As you may imagine, manoevering one of these huge and heavy floats through narrow streets, is a challenge. There is a drum band to mark a very slow boom – pause – boom – pause with almost no adornment, as a funeral procession. This keeps all the bearers on the same step, and the float sways gently from side to side. The key moments (which are followed by applause from the onlookers) are the original uplift – with bell and voice commands to get everybody making the lift together – and getting round corners, where those at the front do half-steps to the left, and those at the back half-steps to the right, and those in the middle mark time. Not surprisingly there is a rest about every 5 minutes!

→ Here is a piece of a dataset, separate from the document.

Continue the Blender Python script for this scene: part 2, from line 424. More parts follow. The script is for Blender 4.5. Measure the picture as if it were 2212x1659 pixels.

Another part of the procession maybe made up by women dressed in black, wearing the
peineta and mantilla a tall hat with a black lace veil. Make-up and high heels are common – the latter another challenge when walking slowly for hours on cobbled streets!
There is usually music from quite a complete marching band – trumpets, tubas, flute, oboe, clarinets, and the players use little sheets of music clipped to their instruments. The music itself is mostly slow traditional marches. I was surprised by how youthful were most of the band members –good for keeping up the tradition!
Popular culture
Perhaps the most impressive thing is the strong appeal to the Spanish of making and watching the processions. It seems every village and town has one at least, and in the large centres like Seville perhaps six Fraternities parade every night of Holy Week, on different routes, from late afternoon to 4 in the morning, and all ending in the main Cathedral. The people line the routes 3 or 4 deep (very few bleachers are put up) although at key points you can hire a chair. You see groups of friends, whole families including baby in the push-chair – and the hotels and restaurants are jam-packed: it seems everybody is there.
When one of the most doleful floats passes, there is a deep hush… but when the procession pauses, chatter begins again, and small boys rush out to catch the drip from the candles, to make a ball of wax. And next morning the streets are deserted until 11 in the morning!
It is easy to see the ancestry of Rio’s Carnaval parades in all this. Mix in a strong African influence (with strong rhythm and colours) and supplant the religious motives with every day themes, change solemnity for irreverence, enveloping capes for scanty costumes, and you have the beginnings of the samba schools….
Flamenco
We went to see traditional Flamenco singing and dancing, because there is no shortage of touristy shows. The elements are very rhythmic guitar, usually with dissonant chords, very skilled hand clapping, a wailing long-phrased singing almost without words, and dancing which emphasizes graceful movements of the arms and hands while tap-dancing and stamping. In the most “authentic” show, the atmosphere was like a ritual recounting of a gypsy tragedy – deadly serious, building up a big charge of emotion as the music and dancing intensified. An important part is the dress – women’s dresses are tight-bodicied, with various levels of flaring on the large floor-length skirt. Colours for the women are red and black, starting with the lips and hair, repeated in the dress; for the men, all black. I was struck that all the dancers are slim and athletic – not surprising when you see the effort that goes into it!
So ……this holiday edition is rather more like On the Beaten Track!